La muerte es impúdica. Indiscreta, nos acecha, abandona nuestro despojo en las peores condiciones. Dejamos de existir sin decoro, y captura el instante en que exhalamos el control de nuestro ser. Lo más terrible es no poder defendernos, y el testimonio se contempla con la morbosidad del investigador o del curioso.
La máscara mortuoria de Dante, realizada después de su
muerte con una capa de cera. El rostro sin pensamiento, sin sabiduría, es solo
eso, precisamente, una máscara, que ha dejado de cantar sus poemas. Enmudecido
los hereda a las páginas, y la Divina Comedia se escucha en nuestra
lectura mientras su rostro, ya en
bronce, escucha inmóvil.
En Pompeya, Italia, acaban de descubrir en las excavaciones
en Civita Giulana, una villa de una familia poderosa y rica de hace 2000 años. Un
esclavo y su amo sorprendidos por la ceniza del destino.
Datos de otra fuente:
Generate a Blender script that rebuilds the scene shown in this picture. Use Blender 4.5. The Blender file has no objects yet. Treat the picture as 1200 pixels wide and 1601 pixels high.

Las ropas de lana
dicen que es otoño, la urgencia por la huida está en la posición del esclavo.
Los observan con detenimiento, ellos ahí inermes, primero ante la naturaleza y
ahora ante el tiempo. ¡Júpiter, tú, amo del volcán, cubriste de cenizas y gases
a la hermosa cuidad! Mujeres, hombres, niños, animales, que cantaron tus
himnos, que celebraron sacrificios, Júpiter tú los masacraste. Murieron sin saber
por qué los dioses se vengaban, destruyendo sus casas, sus bibliotecas, petrificándolos,
habitando perpetuamente en su propio Círculo del Infierno. El castigo continua,
2000 años después, insaciable Júpiter los exhibes, son observados, estudiados,
son pretexto de turistas y científicos.